**GIVEN PROBLEM**
Return the full material exactly.

**INFORMATION SUPPLIED**
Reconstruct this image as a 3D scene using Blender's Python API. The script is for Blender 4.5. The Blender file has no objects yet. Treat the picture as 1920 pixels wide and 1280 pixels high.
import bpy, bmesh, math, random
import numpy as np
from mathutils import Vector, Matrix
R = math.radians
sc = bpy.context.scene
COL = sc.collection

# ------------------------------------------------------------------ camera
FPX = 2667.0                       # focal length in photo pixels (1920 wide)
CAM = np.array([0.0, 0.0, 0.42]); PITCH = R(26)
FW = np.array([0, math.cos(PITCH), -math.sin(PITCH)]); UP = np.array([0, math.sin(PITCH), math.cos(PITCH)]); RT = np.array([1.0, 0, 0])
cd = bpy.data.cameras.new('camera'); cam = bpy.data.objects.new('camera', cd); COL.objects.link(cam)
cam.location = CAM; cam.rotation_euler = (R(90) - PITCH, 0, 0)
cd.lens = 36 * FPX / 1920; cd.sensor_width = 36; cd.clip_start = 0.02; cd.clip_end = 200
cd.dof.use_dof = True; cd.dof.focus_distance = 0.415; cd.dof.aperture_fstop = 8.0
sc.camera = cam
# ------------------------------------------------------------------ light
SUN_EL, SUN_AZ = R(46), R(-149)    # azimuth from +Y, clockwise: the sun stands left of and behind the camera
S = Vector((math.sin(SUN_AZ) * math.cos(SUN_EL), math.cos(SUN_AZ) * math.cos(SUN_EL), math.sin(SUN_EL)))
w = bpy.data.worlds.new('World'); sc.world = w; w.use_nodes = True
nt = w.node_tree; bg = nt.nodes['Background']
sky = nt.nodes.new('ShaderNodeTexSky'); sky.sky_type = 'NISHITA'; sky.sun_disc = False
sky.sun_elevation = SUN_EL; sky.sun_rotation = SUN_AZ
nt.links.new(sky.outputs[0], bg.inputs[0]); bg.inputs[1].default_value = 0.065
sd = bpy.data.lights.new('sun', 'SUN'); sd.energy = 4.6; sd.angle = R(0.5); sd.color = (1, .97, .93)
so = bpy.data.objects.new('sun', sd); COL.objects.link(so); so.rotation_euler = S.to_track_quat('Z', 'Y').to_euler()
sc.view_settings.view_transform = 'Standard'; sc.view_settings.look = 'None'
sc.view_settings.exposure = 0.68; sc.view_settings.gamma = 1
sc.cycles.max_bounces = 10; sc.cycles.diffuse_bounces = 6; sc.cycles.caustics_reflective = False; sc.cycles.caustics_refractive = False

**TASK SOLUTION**
Reconstruct this image as a 3D scene using Blender's Python API. The script is for Blender 4.5. The Blender file has no objects yet. Treat the picture as 1920 pixels wide and 1280 pixels high.
import bpy, bmesh, math, random
import numpy as np
from mathutils import Vector, Matrix
R = math.radians
sc = bpy.context.scene
COL = sc.collection

# ------------------------------------------------------------------ camera
FPX = 2667.0                       # focal length in photo pixels (1920 wide)
CAM = np.array([0.0, 0.0, 0.42]); PITCH = R(26)
FW = np.array([0, math.cos(PITCH), -math.sin(PITCH)]); UP = np.array([0, math.sin(PITCH), math.cos(PITCH)]); RT = np.array([1.0, 0, 0])
cd = bpy.data.cameras.new('camera'); cam = bpy.data.objects.new('camera', cd); COL.objects.link(cam)
cam.location = CAM; cam.rotation_euler = (R(90) - PITCH, 0, 0)
cd.lens = 36 * FPX / 1920; cd.sensor_width = 36; cd.clip_start = 0.02; cd.clip_end = 200
cd.dof.use_dof = True; cd.dof.focus_distance = 0.415; cd.dof.aperture_fstop = 8.0
sc.camera = cam
# ------------------------------------------------------------------ light
SUN_EL, SUN_AZ = R(46), R(-149)    # azimuth from +Y, clockwise: the sun stands left of and behind the camera
S = Vector((math.sin(SUN_AZ) * math.cos(SUN_EL), math.cos(SUN_AZ) * math.cos(SUN_EL), math.sin(SUN_EL)))
w = bpy.data.worlds.new('World'); sc.world = w; w.use_nodes = True
nt = w.node_tree; bg = nt.nodes['Background']
sky = nt.nodes.new('ShaderNodeTexSky'); sky.sky_type = 'NISHITA'; sky.sun_disc = False
sky.sun_elevation = SUN_EL; sky.sun_rotation = SUN_AZ
nt.links.new(sky.outputs[0], bg.inputs[0]); bg.inputs[1].default_value = 0.065
sd = bpy.data.lights.new('sun', 'SUN'); sd.energy = 4.6; sd.angle = R(0.5); sd.color = (1, .97, .93)
so = bpy.data.objects.new('sun', sd); COL.objects.link(so); so.rotation_euler = S.to_track_quat('Z', 'Y').to_euler()
sc.view_settings.view_transform = 'Standard'; sc.view_settings.look = 'None'
sc.view_settings.exposure = 0.68; sc.view_settings.gamma = 1
sc.cycles.max_bounces = 10; sc.cycles.diffuse_bounces = 6; sc.cycles.caustics_reflective = False; sc.cycles.caustics_refractive = False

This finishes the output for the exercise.